→ Exercise instructions:
Retype the material word for word.

→ Data provided:

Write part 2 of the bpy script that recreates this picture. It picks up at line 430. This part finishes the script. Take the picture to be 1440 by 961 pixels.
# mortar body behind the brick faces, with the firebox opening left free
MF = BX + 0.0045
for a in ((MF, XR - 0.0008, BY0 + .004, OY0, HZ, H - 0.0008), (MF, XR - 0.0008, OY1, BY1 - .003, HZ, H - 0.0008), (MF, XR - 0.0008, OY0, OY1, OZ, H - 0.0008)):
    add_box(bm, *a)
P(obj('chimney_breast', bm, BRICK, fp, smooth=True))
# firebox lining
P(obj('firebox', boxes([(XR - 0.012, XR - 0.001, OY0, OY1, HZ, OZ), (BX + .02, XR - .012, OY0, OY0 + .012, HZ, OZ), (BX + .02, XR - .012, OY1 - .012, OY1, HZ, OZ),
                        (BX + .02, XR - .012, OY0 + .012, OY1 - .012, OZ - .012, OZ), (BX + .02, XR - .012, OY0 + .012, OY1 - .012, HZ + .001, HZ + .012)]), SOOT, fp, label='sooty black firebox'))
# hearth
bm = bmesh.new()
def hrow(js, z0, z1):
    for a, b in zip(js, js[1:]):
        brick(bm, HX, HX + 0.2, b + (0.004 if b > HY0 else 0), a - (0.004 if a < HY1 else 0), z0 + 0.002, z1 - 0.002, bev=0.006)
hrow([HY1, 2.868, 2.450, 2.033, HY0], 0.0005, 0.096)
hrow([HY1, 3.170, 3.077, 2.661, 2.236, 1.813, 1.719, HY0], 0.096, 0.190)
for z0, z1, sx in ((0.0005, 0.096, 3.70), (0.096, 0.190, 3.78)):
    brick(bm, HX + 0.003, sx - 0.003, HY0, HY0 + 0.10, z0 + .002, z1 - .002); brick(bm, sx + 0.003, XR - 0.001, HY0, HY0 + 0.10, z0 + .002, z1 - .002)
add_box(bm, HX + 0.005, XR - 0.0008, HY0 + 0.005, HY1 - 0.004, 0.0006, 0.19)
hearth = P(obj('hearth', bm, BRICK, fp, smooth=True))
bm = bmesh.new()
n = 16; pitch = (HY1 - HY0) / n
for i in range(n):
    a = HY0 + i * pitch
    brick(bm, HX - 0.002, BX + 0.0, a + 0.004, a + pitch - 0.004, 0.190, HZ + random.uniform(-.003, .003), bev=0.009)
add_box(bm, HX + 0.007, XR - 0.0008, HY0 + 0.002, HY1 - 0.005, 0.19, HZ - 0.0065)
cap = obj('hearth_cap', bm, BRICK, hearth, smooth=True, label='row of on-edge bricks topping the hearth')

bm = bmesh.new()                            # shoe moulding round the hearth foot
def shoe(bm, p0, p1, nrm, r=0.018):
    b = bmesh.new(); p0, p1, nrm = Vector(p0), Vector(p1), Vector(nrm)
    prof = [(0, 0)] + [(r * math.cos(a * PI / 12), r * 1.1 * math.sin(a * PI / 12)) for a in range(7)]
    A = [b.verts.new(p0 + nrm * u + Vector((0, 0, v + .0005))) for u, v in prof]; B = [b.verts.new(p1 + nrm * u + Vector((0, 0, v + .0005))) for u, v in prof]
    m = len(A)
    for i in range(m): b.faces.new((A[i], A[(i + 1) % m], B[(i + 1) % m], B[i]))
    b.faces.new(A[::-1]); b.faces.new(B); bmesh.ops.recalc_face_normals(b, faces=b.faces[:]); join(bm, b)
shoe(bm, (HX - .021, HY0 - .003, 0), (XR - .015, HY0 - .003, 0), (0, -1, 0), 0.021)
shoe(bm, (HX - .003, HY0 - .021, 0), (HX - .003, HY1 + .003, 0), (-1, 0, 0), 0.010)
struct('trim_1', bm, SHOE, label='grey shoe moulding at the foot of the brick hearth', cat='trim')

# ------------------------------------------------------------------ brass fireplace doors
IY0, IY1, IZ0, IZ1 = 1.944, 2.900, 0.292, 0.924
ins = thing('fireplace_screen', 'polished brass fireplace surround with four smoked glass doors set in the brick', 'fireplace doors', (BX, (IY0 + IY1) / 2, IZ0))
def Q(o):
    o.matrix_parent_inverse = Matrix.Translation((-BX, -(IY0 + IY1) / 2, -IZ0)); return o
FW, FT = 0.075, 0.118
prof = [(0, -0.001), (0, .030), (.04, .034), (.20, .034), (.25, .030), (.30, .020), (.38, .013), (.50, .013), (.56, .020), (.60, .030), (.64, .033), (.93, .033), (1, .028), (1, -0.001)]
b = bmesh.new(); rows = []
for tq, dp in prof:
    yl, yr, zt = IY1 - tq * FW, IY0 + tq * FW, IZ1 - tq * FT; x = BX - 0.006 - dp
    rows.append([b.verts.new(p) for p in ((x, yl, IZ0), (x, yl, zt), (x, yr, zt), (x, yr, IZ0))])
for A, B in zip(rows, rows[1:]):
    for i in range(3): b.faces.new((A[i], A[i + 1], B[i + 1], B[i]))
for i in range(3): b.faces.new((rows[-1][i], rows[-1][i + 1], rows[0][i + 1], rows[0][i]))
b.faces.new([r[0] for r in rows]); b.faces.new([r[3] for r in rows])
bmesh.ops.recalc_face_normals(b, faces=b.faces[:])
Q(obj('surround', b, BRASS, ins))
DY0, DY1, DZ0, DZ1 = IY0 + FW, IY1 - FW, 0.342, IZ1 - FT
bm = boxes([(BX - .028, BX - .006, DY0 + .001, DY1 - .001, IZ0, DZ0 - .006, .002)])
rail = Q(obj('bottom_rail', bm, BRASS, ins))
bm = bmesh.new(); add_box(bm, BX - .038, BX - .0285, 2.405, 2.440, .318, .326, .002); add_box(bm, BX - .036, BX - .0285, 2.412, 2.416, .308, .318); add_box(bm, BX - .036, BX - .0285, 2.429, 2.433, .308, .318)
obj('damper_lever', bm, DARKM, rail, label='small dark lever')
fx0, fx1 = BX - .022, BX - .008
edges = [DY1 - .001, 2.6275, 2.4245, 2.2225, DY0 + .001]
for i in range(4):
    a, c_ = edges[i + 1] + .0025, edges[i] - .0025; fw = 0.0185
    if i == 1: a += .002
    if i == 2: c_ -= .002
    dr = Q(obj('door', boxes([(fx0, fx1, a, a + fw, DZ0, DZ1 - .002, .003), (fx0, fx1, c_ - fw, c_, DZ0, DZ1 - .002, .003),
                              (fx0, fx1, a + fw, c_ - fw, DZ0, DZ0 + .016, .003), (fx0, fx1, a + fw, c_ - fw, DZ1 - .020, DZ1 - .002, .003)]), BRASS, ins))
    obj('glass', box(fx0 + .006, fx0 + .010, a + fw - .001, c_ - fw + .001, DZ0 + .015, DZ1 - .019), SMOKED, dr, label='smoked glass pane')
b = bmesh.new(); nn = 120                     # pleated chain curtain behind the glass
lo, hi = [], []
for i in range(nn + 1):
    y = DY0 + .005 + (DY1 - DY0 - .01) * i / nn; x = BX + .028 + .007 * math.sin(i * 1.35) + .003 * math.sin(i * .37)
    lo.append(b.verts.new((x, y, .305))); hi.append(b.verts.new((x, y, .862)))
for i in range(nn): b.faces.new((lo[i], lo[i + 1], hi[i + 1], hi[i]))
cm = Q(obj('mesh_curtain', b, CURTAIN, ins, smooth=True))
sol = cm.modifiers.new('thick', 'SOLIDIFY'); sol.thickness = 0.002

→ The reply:
Write part 2 of the bpy script that recreates this picture. It picks up at line 430. This part finishes the script. Take the picture to be 1440 by 961 pixels.
# mortar body behind the brick faces, with the firebox opening left free
MF = BX + 0.0045
for a in ((MF, XR - 0.0008, BY0 + .004, OY0, HZ, H - 0.0008), (MF, XR - 0.0008, OY1, BY1 - .003, HZ, H - 0.0008), (MF, XR - 0.0008, OY0, OY1, OZ, H - 0.0008)):
    add_box(bm, *a)
P(obj('chimney_breast', bm, BRICK, fp, smooth=True))
# firebox lining
P(obj('firebox', boxes([(XR - 0.012, XR - 0.001, OY0, OY1, HZ, OZ), (BX + .02, XR - .012, OY0, OY0 + .012, HZ, OZ), (BX + .02, XR - .012, OY1 - .012, OY1, HZ, OZ),
                        (BX + .02, XR - .012, OY0 + .012, OY1 - .012, OZ - .012, OZ), (BX + .02, XR - .012, OY0 + .012, OY1 - .012, HZ + .001, HZ + .012)]), SOOT, fp, label='sooty black firebox'))
# hearth
bm = bmesh.new()
def hrow(js, z0, z1):
    for a, b in zip(js, js[1:]):
        brick(bm, HX, HX + 0.2, b + (0.004 if b > HY0 else 0), a - (0.004 if a < HY1 else 0), z0 + 0.002, z1 - 0.002, bev=0.006)
hrow([HY1, 2.868, 2.450, 2.033, HY0], 0.0005, 0.096)
hrow([HY1, 3.170, 3.077, 2.661, 2.236, 1.813, 1.719, HY0], 0.096, 0.190)
for z0, z1, sx in ((0.0005, 0.096, 3.70), (0.096, 0.190, 3.78)):
    brick(bm, HX + 0.003, sx - 0.003, HY0, HY0 + 0.10, z0 + .002, z1 - .002); brick(bm, sx + 0.003, XR - 0.001, HY0, HY0 + 0.10, z0 + .002, z1 - .002)
add_box(bm, HX + 0.005, XR - 0.0008, HY0 + 0.005, HY1 - 0.004, 0.0006, 0.19)
hearth = P(obj('hearth', bm, BRICK, fp, smooth=True))
bm = bmesh.new()
n = 16; pitch = (HY1 - HY0) / n
for i in range(n):
    a = HY0 + i * pitch
    brick(bm, HX - 0.002, BX + 0.0, a + 0.004, a + pitch - 0.004, 0.190, HZ + random.uniform(-.003, .003), bev=0.009)
add_box(bm, HX + 0.007, XR - 0.0008, HY0 + 0.002, HY1 - 0.005, 0.19, HZ - 0.0065)
cap = obj('hearth_cap', bm, BRICK, hearth, smooth=True, label='row of on-edge bricks topping the hearth')

bm = bmesh.new()                            # shoe moulding round the hearth foot
def shoe(bm, p0, p1, nrm, r=0.018):
    b = bmesh.new(); p0, p1, nrm = Vector(p0), Vector(p1), Vector(nrm)
    prof = [(0, 0)] + [(r * math.cos(a * PI / 12), r * 1.1 * math.sin(a * PI / 12)) for a in range(7)]
    A = [b.verts.new(p0 + nrm * u + Vector((0, 0, v + .0005))) for u, v in prof]; B = [b.verts.new(p1 + nrm * u + Vector((0, 0, v + .0005))) for u, v in prof]
    m = len(A)
    for i in range(m): b.faces.new((A[i], A[(i + 1) % m], B[(i + 1) % m], B[i]))
    b.faces.new(A[::-1]); b.faces.new(B); bmesh.ops.recalc_face_normals(b, faces=b.faces[:]); join(bm, b)
shoe(bm, (HX - .021, HY0 - .003, 0), (XR - .015, HY0 - .003, 0), (0, -1, 0), 0.021)
shoe(bm, (HX - .003, HY0 - .021, 0), (HX - .003, HY1 + .003, 0), (-1, 0, 0), 0.010)
struct('trim_1', bm, SHOE, label='grey shoe moulding at the foot of the brick hearth', cat='trim')

# ------------------------------------------------------------------ brass fireplace doors
IY0, IY1, IZ0, IZ1 = 1.944, 2.900, 0.292, 0.924
ins = thing('fireplace_screen', 'polished brass fireplace surround with four smoked glass doors set in the brick', 'fireplace doors', (BX, (IY0 + IY1) / 2, IZ0))
def Q(o):
    o.matrix_parent_inverse = Matrix.Translation((-BX, -(IY0 + IY1) / 2, -IZ0)); return o
FW, FT = 0.075, 0.118
prof = [(0, -0.001), (0, .030), (.04, .034), (.20, .034), (.25, .030), (.30, .020), (.38, .013), (.50, .013), (.56, .020), (.60, .030), (.64, .033), (.93, .033), (1, .028), (1, -0.001)]
b = bmesh.new(); rows = []
for tq, dp in prof:
    yl, yr, zt = IY1 - tq * FW, IY0 + tq * FW, IZ1 - tq * FT; x = BX - 0.006 - dp
    rows.append([b.verts.new(p) for p in ((x, yl, IZ0), (x, yl, zt), (x, yr, zt), (x, yr, IZ0))])
for A, B in zip(rows, rows[1:]):
    for i in range(3): b.faces.new((A[i], A[i + 1], B[i + 1], B[i]))
for i in range(3): b.faces.new((rows[-1][i], rows[-1][i + 1], rows[0][i + 1], rows[0][i]))
b.faces.new([r[0] for r in rows]); b.faces.new([r[3] for r in rows])
bmesh.ops.recalc_face_normals(b, faces=b.faces[:])
Q(obj('surround', b, BRASS, ins))
DY0, DY1, DZ0, DZ1 = IY0 + FW, IY1 - FW, 0.342, IZ1 - FT
bm = boxes([(BX - .028, BX - .006, DY0 + .001, DY1 - .001, IZ0, DZ0 - .006, .002)])
rail = Q(obj('bottom_rail', bm, BRASS, ins))
bm = bmesh.new(); add_box(bm, BX - .038, BX - .0285, 2.405, 2.440, .318, .326, .002); add_box(bm, BX - .036, BX - .0285, 2.412, 2.416, .308, .318); add_box(bm, BX - .036, BX - .0285, 2.429, 2.433, .308, .318)
obj('damper_lever', bm, DARKM, rail, label='small dark lever')
fx0, fx1 = BX - .022, BX - .008
edges = [DY1 - .001, 2.6275, 2.4245, 2.2225, DY0 + .001]
for i in range(4):
    a, c_ = edges[i + 1] + .0025, edges[i] - .0025; fw = 0.0185
    if i == 1: a += .002
    if i == 2: c_ -= .002
    dr = Q(obj('door', boxes([(fx0, fx1, a, a + fw, DZ0, DZ1 - .002, .003), (fx0, fx1, c_ - fw, c_, DZ0, DZ1 - .002, .003),
                              (fx0, fx1, a + fw, c_ - fw, DZ0, DZ0 + .016, .003), (fx0, fx1, a + fw, c_ - fw, DZ1 - .020, DZ1 - .002, .003)]), BRASS, ins))
    obj('glass', box(fx0 + .006, fx0 + .010, a + fw - .001, c_ - fw + .001, DZ0 + .015, DZ1 - .019), SMOKED, dr, label='smoked glass pane')
b = bmesh.new(); nn = 120                     # pleated chain curtain behind the glass
lo, hi = [], []
for i in range(nn + 1):
    y = DY0 + .005 + (DY1 - DY0 - .01) * i / nn; x = BX + .028 + .007 * math.sin(i * 1.35) + .003 * math.sin(i * .37)
    lo.append(b.verts.new((x, y, .305))); hi.append(b.verts.new((x, y, .862)))
for i in range(nn): b.faces.new((lo[i], lo[i + 1], hi[i + 1], hi[i]))
cm = Q(obj('mesh_curtain', b, CURTAIN, ins, smooth=True))
sol = cm.modifiers.new('thick', 'SOLIDIFY'); sol.thickness = 0.002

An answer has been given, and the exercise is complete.